This special issue of the journal ‘Soft Computing—A Fusion of Foundations, Methodologies and Applications’ offers extended versions of some of the best papers presented at the Third International Conference on the Theory and Practice of Natural Computing, TPNC 2014, held in Granada, Spain, on December 9–11, 2014, under the organization of the Research Group on Mathematical Linguistics (GRLMC) from Rovira i Virgili University in Tarragona, Spain, and the Soft Computing and Intelligent Information Systems research group (SCI\(^2\)S), from University of Granada, Spain.

TPNC 2014 was the third event in a series dedicated to host and promote research in a wide spectrum of computational models, methods, and techniques inspired by information processing in nature. We encourage both theoretical contributions in soft computing, computing architectures, and formal models and solutions for practical problems based on natural computing methods.

Out of 47 submissions to the conference, 22 papers were accepted (which represents a competitive acceptance rate of about 47%). Among them, the authors of 11 papers were invited to submit to this special issue. Each submission was reviewed by at least two experts, and on the basis of their comments, the guest editors decided to accept six papers for this special issue (which represents an acceptance rate of about 13% out of the submissions to the conference).

We regret that Rūsiņš Freivalds sadly passed away before finishing the revision of his submitted single-authored paper, which thus could not be considered for this special issue any more.

Next, we present the papers included in our special issue sorted by the first author name. For each paper, we mention the most important results.

Henning Bordihn, Paolo Bottoni, Anna Labella, and Victor Mitrana, in their paper Networks of Picture Processors as Problem Solvers, show how to use networks of picture processors (NPP) for pattern matching. Network processors performing insertion, deletion, and substitution of symbols in the pictures in the two-dimensional plane have been investigated earlier by the authors for various theoretical properties such as their computational power. We note that suitable additional features like new operations on pictures, called “mask” (which changes visible symbols into invisible copies) and “unmask” (the reverse operation), lead to networks with a different kind of nodes, called hiding picture processors, thereby yielding efficient solutions for finding a pattern in an input picture, with the pattern being a fixed picture.

In their paper, Extrapolated Quantum States, Void States, and a Huge Novel Class of Distillable Entangled States, Michel Boyer, Aharon Brodutch, and Tal Mor introduce and extensively study the notions of boundary-separable states, epsilon-entangled states, boundary-classical states, and epsilon-discordant states. The results are based on many interesting families of states, and many novel constructions are followed by suggestive examples. The discussion on two-qubit states for higher dimensions is particularly important because many facts about entanglement are dependent on the subspace dimensions.

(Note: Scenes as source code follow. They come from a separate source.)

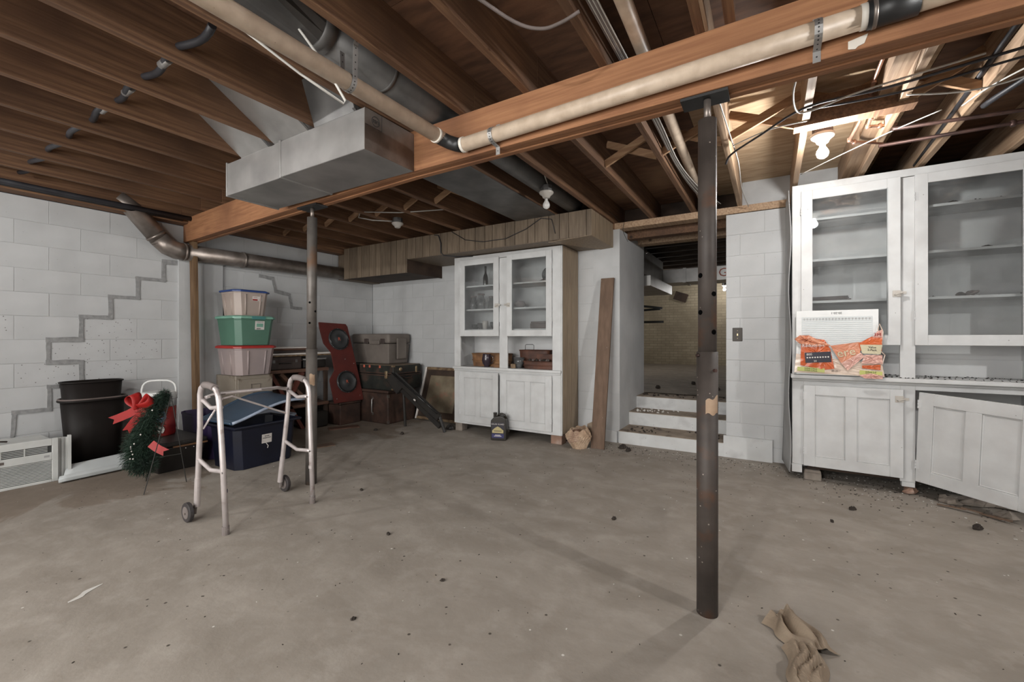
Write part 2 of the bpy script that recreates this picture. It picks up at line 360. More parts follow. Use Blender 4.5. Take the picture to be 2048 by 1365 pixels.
def text(s, size, m, parent, mx, name='lettering', depth=.0006, local=False, align='CENTER'):
    cu = bpy.data.curves.new('t', 'FONT'); cu.body = s; cu.size = size; cu.extrude = depth; cu.align_x = align; cu.align_y = 'CENTER'; cu.resolution_u = 2
    to = bpy.data.objects.new('t', cu); COL.objects.link(to)
    dg = bpy.context.evaluated_depsgraph_get(); me = bpy.data.meshes.new_from_object(to.evaluated_get(dg))
    bpy.data.objects.remove(to)
    if parent is not None and not local: mx = wmat(parent).inverted() @ mx
    me.transform(mx); me.materials.clear(); me.materials.append(M[m])
    o = bpy.data.objects.new(name, me); COL.objects.link(o)
    if parent is not None: o.parent = parent
    return o
def face_mx(loc, normal='-y', roll=0, extra=0):
    # text lies in XY plane reading +X, facing +Z; turn it to face the given way
    R = {'-y': Euler((PI/2, 0, 0)), '+x': Euler((PI/2, 0, PI/2))}[normal].to_matrix().to_4x4()
    return Matrix.Translation(loc) @ Matrix.Rotation(extra, 4, 'Z') @ R @ Matrix.Rotation(roll, 4, 'Z')

# ================================================================ SETTING
LW, FW, JB, SUB = -5.34, 4.60, 2.40, 2.635     # left wall x, far wall y, joist bottom, subfloor
RW, BW = 2.75, -2.3
OX0, OX1 = -1.408, -.364                        # stair opening
fl = struct(MB().box(LW-.2, RW+.2, BW-.2, 5.0, -.2, 0).build('floor', 'floor', keep=True))
# --- block walls: backing slab (the joints) with one object per block
def block_wall(name, x0, x1, y0, y1, axis, face, z0=-.07, zt=2.33, phase=0, cols=None, m='block', pit=None, thick=.2):
    if axis == 'y':   # wall in plane x=face, running along y, seen from +x
        back = struct(MB().box(face-thick, face-.0035, y0, y1, -.1, zt).build(name, 'joint', keep=True))
    else:
        back = struct(MB().box(x0+.004, x1-.004, face+.0035, face+thick, -.1, zt).build(name, 'joint', keep=True))
    a0, a1 = (y0, y1) if axis == 'y' else (x0, x1)
    cache = {}
    nrow = round((zt-z0)/.2); j = .0025
    for r in range(nrow):
        zb = z0+.2*r
        a = a0 + ((phase+.2*(r % 2)) % .4) - .4
        while a < a1:
            s, e = max(a, a0), min(a+.4, a1); a += .4
            if e-s < .03: continue
            b0, b1 = zb+j*.6, min(zb+.2-j*.6, zt)
            if b1 < .01: continue
            if b0 < .0: b0 = .0
            L = round(e-s-j, 3); H = round(b1-b0, 3); key = (L, H)
            pm = m
            if pit and pit(s, zb): pm = 'block_pitted'
            key = (L, H, pm)
            if key not in cache:
                bm = MB()
                if axis == 'y': bm.box(-.006, 0, 0, L, 0, H)
                else: bm.box(0, L, 0, .006, 0, H)
                o = bm.build('block', pm, loc=(0, 0, 0)); cache[key] = o
                md = o.modifiers.new('bevel', 'BEVEL'); md.width = .0015; md.segments = 1
            else:
                o = cache[key].copy(); COL.objects.link(o)
            o.parent = back
            k = rnd(-.0012, .0012)
            o.location = (face+k, s+j/2, b0) if axis == 'y' else (s+j/2, face+k, b0)
    return back
wl = block_wall('wall_left', 0, 0, -.5, FW, 'y', LW, phase=(1.085+.5+.2) % .4, pit=lambda s, z: (s < 1.6 and .6 < z < 1.3 and (s*7+z*13) % 1 < .8))
wf = block_wall('wall_far', LW, OX0, 0, 0, 'x', FW, phase=.25)
wr = block_wall('wall_far', OX1, 2.2, 0, 0, 'x', FW, phase=.12)
# shell behind the camera and to the right
struct(MB().box(LW-.2, LW, BW, -.5, -.1, SUB+.1).build('wall_left', 'block', keep=True))
struct(MB().box(LW-.2, RW+.2, BW-.2, BW, -.1, SUB+.1).build('wall_back', 'block', keep=True))
struct(MB().box(RW, RW+.2, BW, FW+.4, -.1, SUB+.1).build('wall_right', 'block', keep=True))
# pilaster on the left wall under the beam end
pil = struct(MB().box(LW, LW+.035, 2.02, 2.44, 0, 2.12).build('trim_1', 'block', keep=True))
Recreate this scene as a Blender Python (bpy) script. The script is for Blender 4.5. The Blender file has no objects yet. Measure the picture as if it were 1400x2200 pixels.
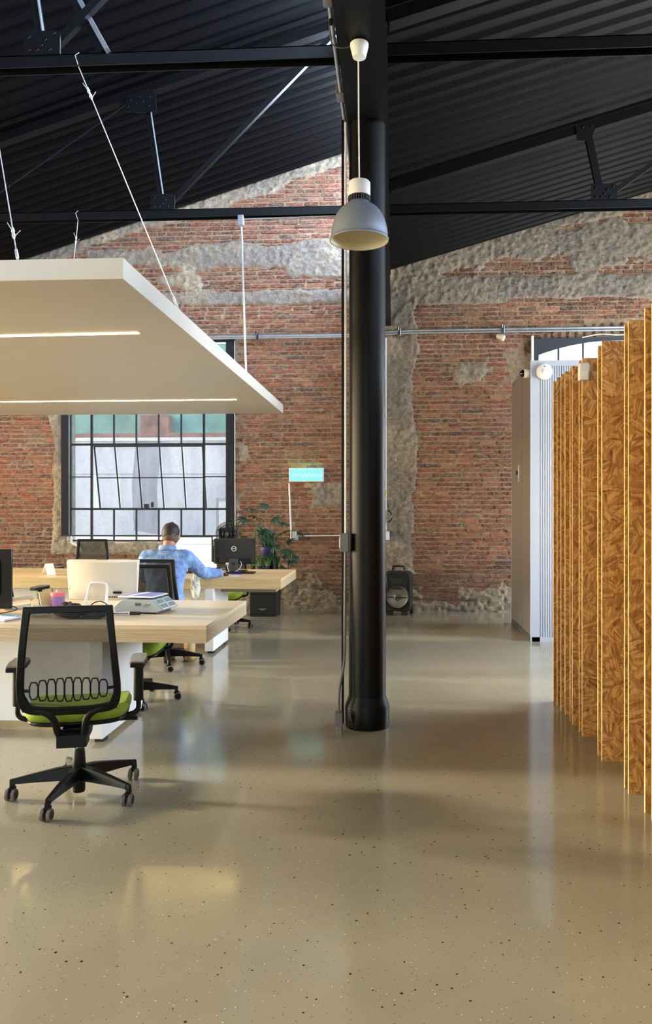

José-Matías Cutillas-Lozano and Domingo Giménez propose a methodology for auto-tuning the parameters of a parallel message-passing model in their paper Optimizing a Parameterized Message-passing Metaheuristic Scheme on a Heterogeneous Cluster. Starting from a previous shared memory approach, the authors introduce and analyze the influence of several new parameters such as migration size and frequency and the number of used processes. To validate the new method, the paper presents, as an example, how to find an optimal solution to a problem of electricity consumption in an exploitation of wells. The results show that the message-passing scheme is faster than the shared memory one on a homogeneous system.

A survey paper, Since CEC 2005 Competition on Real-parameter Optimisation: A Decade of Research, Progress and Comparative Analysis’s Weakness by Carlos García-Martínez, Pablo David Gutiérrez, Daniel Molina, Manuel Lozano, and Francisco Herrera, tries to analyze the progress of the algorithms in the field of real-coding optimization. The authors discuss about several existent benchmarks pointing out that their adoption in algorithm comparisons is limited and thus the real progress of some new methods is difficult to analyze. The paper concludes that, despite the exponential growth of the published results, the progress in the field is rather slow.

Mohammad Ali Javaheri Javid, Wajdi Alghamdi, Anna Ursyn, Robert Zimmer, and Mohammad Majid al-Rifaie, in their paper Swarmic Approach for Symmetry Detection of Cellular Automata Behaviour, use a swarm intelligence algorithm—Stochastic Diffusion Search—in detecting symmetries on grid lattices of cellular automata. A context-sensitive mechanism together with a partial function evaluation is the main ingredient to deal with the complexity issues. The results show the good performance of the algorithm used.

In the paper entitled Using Mixed Mode Programming to Parallelize an Indicator-Based Evolutionary Algorithm for Inferring Multiobjective Phylogenetic Histories by Sergio Santander-Jiménez and Miguel A. Vega-Rodríguez, the authors present a parallel implementation to solve the reconstruction of phylogenetic trees. The main contribution of the article is the use of a shared hybrid distributed memory system to improve the multiobjective parallel search capabilities of the implementation.

We thank all reviewers for their valuable work. We also thank all the authors for their contributions as well as the editorial team of the journal for their professional support and collaboration.